━━ Available data ━━

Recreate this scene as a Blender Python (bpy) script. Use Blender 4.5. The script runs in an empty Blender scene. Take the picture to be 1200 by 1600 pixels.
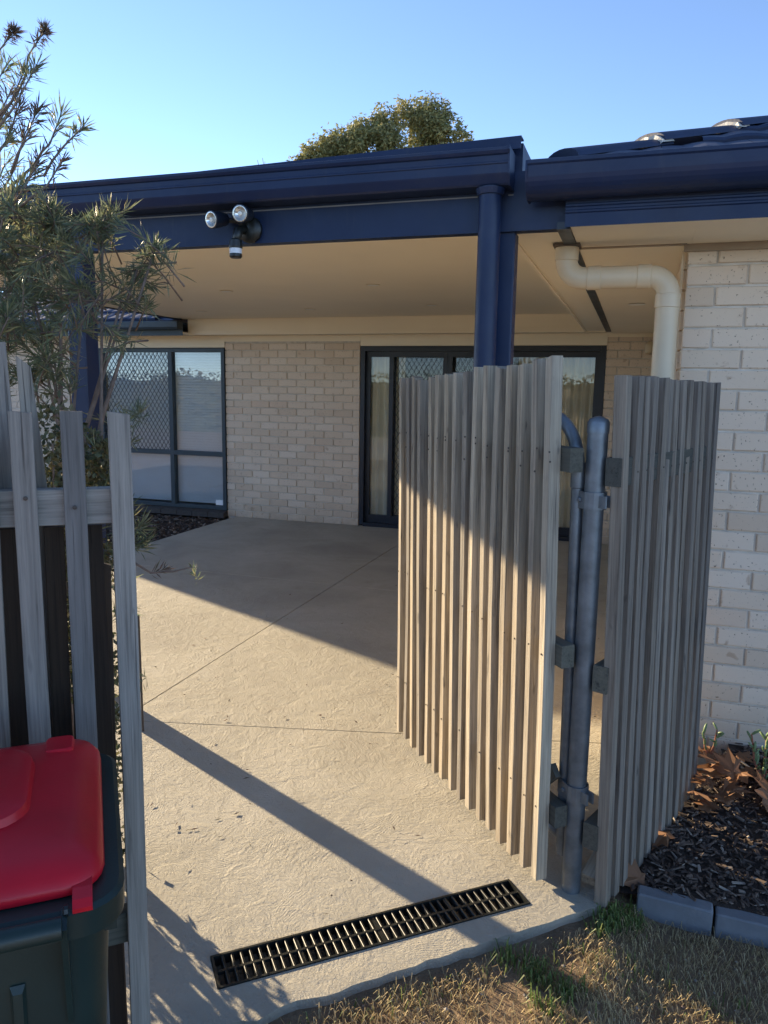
import bpy, math, random
from mathutils import Vector, Matrix, Euler, noise
from mathutils.geometry import tessellate_polygon
R_ = random.Random(7)
scn = bpy.context.scene
col = scn.collection
# ------------------------------------------------------------------ camera
# world axes: X along the back wall of the house, Y away from the viewer, Z up; paving at z = 0
F_PX = 1190.0
CAM = Vector((0, 0, 1.6))
def _axis(px, py):
    return Vector((px - 600, py - 800, F_PX)).normalized()
_u = -_axis(-3111.0, 549.1); _v = _axis(994.0, 616.5)
_v = (_v - _u * _u.dot(_v)).normalized(); _z = _u.cross(_v)
if _z.y > 0: _z = -_z
# camera axes (right, down, forward) written in world coordinates
RIGHT = Vector((_u.x, _v.x, _z.x)); DOWN = Vector((_u.y, _v.y, _z.y)); FWD = Vector((_u.z, _v.z, _z.z))
cd = bpy.data.cameras.new('camera'); cam = bpy.data.objects.new('camera', cd); col.objects.link(cam)
m = Matrix.Identity(4)
for i, a in enumerate((RIGHT, -DOWN, -FWD)):
    for k in range(3): m[k][i] = a[k]
for k in range(3): m[k][3] = CAM[k]
cam.matrix_world = m
cd.sensor_fit = 'VERTICAL'; cd.sensor_height = 36; cd.lens = 36 * F_PX / 1600
cd.clip_start = 0.05; cd.clip_end = 2000
scn.camera = cam
# ------------------------------------------------------------------ sky, sun, exposure
SUN_AZ = math.radians(-64.2); SUN_EL = math.radians(14.0)
w = bpy.data.worlds.new('World'); scn.world = w; w.use_nodes = True
nt = w.node_tree; bg = nt.nodes['Background']
sky = nt.nodes.new('ShaderNodeTexSky'); sky.sky_type = 'NISHITA'; sky.sun_disc = False
sky.sun_elevation = SUN_EL; sky.sun_rotation = SUN_AZ
sky.air_density = 0.45; sky.dust_density = 0.0; sky.ozone_density = 1.1
nt.links.new(sky.outputs[0], bg.inputs[0]); bg.inputs[1].default_value = 0.125
sd = bpy.data.lights.new('sun', 'SUN'); sd.energy = 4.0; sd.angle = math.radians(0.53); sd.color = (1.0, 0.80, 0.52)
so = bpy.data.objects.new('sun', sd); col.objects.link(so)
S = Vector((math.sin(SUN_AZ) * math.cos(SUN_EL), math.cos(SUN_AZ) * math.cos(SUN_EL), math.sin(SUN_EL)))
so.rotation_euler = (-S).to_track_quat('-Z', 'Y').to_euler(); so.location = (-20, 10, 8)
scn.view_settings.view_transform = 'Standard'; scn.view_settings.look = 'None'
scn.view_settings.gamma = 1.0; scn.view_settings.use_curve_mapping = False
scn.view_settings.exposure = 1.82

# ------------------------------------------------------------------ helpers
def at(px, py, depth):
    """point seen at a photo pixel at a given depth along the view axis"""
    return CAM + (RIGHT * (px - 600) + DOWN * (py - 800) + FWD * F_PX) * (depth / F_PX)

class MB:
    def __init__(s): s.v = []; s.f = []
    def add(s, vs, fs):
        o = len(s.v); s.v += [tuple(q) for q in vs]; s.f += [tuple(i + o for i in q) for q in fs]; return s
    def box(s, a, b):
        x0, y0, z0 = a; x1, y1, z1 = b
        return s.add([(x0,y0,z0),(x1,y0,z0),(x1,y1,z0),(x0,y1,z0),(x0,y0,z1),(x1,y0,z1),(x1,y1,z1),(x0,y1,z1)],
                     [(0,3,2,1),(4,5,6,7),(0,1,5,4),(1,2,6,5),(2,3,7,6),(3,0,4,7)])
    def bar(s, p, q, wd, ht, up=(0,0,1)):
        p = Vector(p); q = Vector(q); d = (q - p).normalized(); u = Vector(up)
        if abs(d.dot(u)) > .99: u = Vector((0,1,0))
        x = d.cross(u).normalized(); y = x.cross(d)
        vs = [c + x*(a*wd/2) + y*(b*ht/2) for c in (p, q) for a, b in ((-1,-1),(1,-1),(1,1),(-1,1))]
        return s.add(vs, [(0,1,2,3),(7,6,5,4),(0,4,5,1),(1,5,6,2),(2,6,7,3),(3,7,4,0)])
    def tube(s, pts, rad, n=8, cap=True, close=False):
        pts = [Vector(p) for p in pts]; k = len(pts); o = len(s.v); ref = None
        for i, p in enumerate(pts):
            if close: d = pts[(i+1) % k] - pts[i-1]
            else: d = pts[min(i+1, k-1)] - pts[max(i-1, 0)]
            d.normalize()
            if ref is None:
                ref = Vector((0,0,1)) if abs(d.z) < .9 else Vector((1,0,0))
            x = d.cross(ref).normalized(); y = x.cross(d).normalized(); ref = y
            r = rad[i] if isinstance(rad, (list, tuple)) else rad
            for j in range(n):
                a = 2*math.pi*j/n; s.v.append(tuple(p + x*math.cos(a)*r + y*math.sin(a)*r))
        for i in range(k if close else k-1):
            i2 = (i+1) % k
            for j in range(n):
                j2 = (j+1) % n; s.f.append((o+i*n+j, o+i*n+j2, o+i2*n+j2, o+i2*n+j))
        if cap and not close:
            s.f.append(tuple(o+j for j in reversed(range(n)))); s.f.append(tuple(o+(k-1)*n+j for j in range(n)))
        return s
    def lathe(s, c, prof, n=16, axis=(0,0,1)):
        c = Vector(c); ax = Vector(axis).normalized(); r0 = Vector((1,0,0)) if abs(ax.x) < .9 else Vector((0,1,0))
        x = ax.cross(r0).normalized(); y = ax.cross(x); o = len(s.v)
        for r, h in prof:
            for j in range(n):
                a = 2*math.pi*j/n; s.v.append(tuple(c + ax*h + (x*math.cos(a) + y*math.sin(a))*r))
        for i in range(len(prof)-1):
            for j in range(n):
                j2 = (j+1) % n; s.f.append((o+i*n+j, o+i*n+j2, o+(i+1)*n+j2, o+(i+1)*n+j))
        s.f.append(tuple(o+j for j in reversed(range(n)))); s.f.append(tuple(o+(len(prof)-1)*n+j for j in range(n)))
        return s
    def prism(s, prof, a, b, axis='x'):
        """closed 2-D profile [(u,v)] swept along an axis from a to b; x: (y,z), y: (x,z), z: (x,y)"""
        mk = {'x': lambda t,u,v: (t,u,v), 'y': lambda t,u,v: (u,t,v), 'z': lambda t,u,v: (u,v,t)}[axis]
        n = len(prof); vs = [mk(a,u,v) for u, v in prof] + [mk(b,u,v) for u, v in prof]
        fs = [(i,(i+1)%n,n+(i+1)%n,n+i) for i in range(n)]
        tri = tessellate_polygon([[Vector((u,v,0)) for u, v in prof]])
        fs += [tuple(t) for t in tri] + [tuple(n+i for i in reversed(t)) for t in tri]
        return s.add(vs, fs)
    def build(s, name, mat, parent=None, world=True, smooth=False, kind=None, recalc=True):
        off = wloc(parent) if (parent and world) else Vector((0,0,0))
        me = bpy.data.meshes.new(name)
        me.from_pydata([(x-off.x, y-off.y, z-off.z) for x, y, z in s.v], [], s.f)
        if recalc:
            import bmesh
            bm = bmesh.new(); bm.from_mesh(me); bmesh.ops.recalc_face_normals(bm, faces=bm.faces); bm.to_mesh(me); bm.free()
        if smooth:
            me.shade_smooth() if hasattr(me, 'shade_smooth') else None
        return obj(name, me, mat, parent, kind)
def wloc(o):
    r = Vector((0,0,0))
    while o is not None: r += Vector(o.location); o = o.parent
    return r
def obj(name, me, mat=None, parent=None, kind=None):
    if mat is not None and not me.materials: me.materials.append(mat)
    o = bpy.data.objects.new(name, me); col.objects.link(o)
    if parent: o.parent = parent
    if kind: o['kind'] = kind
    return o
def tag(o, label=None, cat=None, group=None, kind=None):
    if label: o['label'] = label
    if cat: o['category'] = cat
    if group: o['group'] = group
    if kind: o['kind'] = kind
    return o
def thing(name, label, cat, loc=(0,0,0), rz=0.0, group=None):
    o = bpy.data.objects.new(name, None); col.objects.link(o); o.location = loc; o.rotation_euler = (0,0,rz)
    o.empty_display_size = .1
    return tag(o, label, cat, group)
def smooth_by_angle(o, ang=40):
    me = o.data
    me.shade_smooth()
    try: me.set_sharp_from_angle(angle=math.radians(ang))
    except Exception: pass
    return o
def jit(a): return R_.uniform(-a, a)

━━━

» Problem details: Out of the material above, gather each line where "scene" appears.

» Output of the exercise:
Recreate this scene as a Blender Python (bpy) script. Use Blender 4.5. The script runs in an empty Blender scene. Take the picture to be 1200 by 1600 pixels.
scn = bpy.context.scene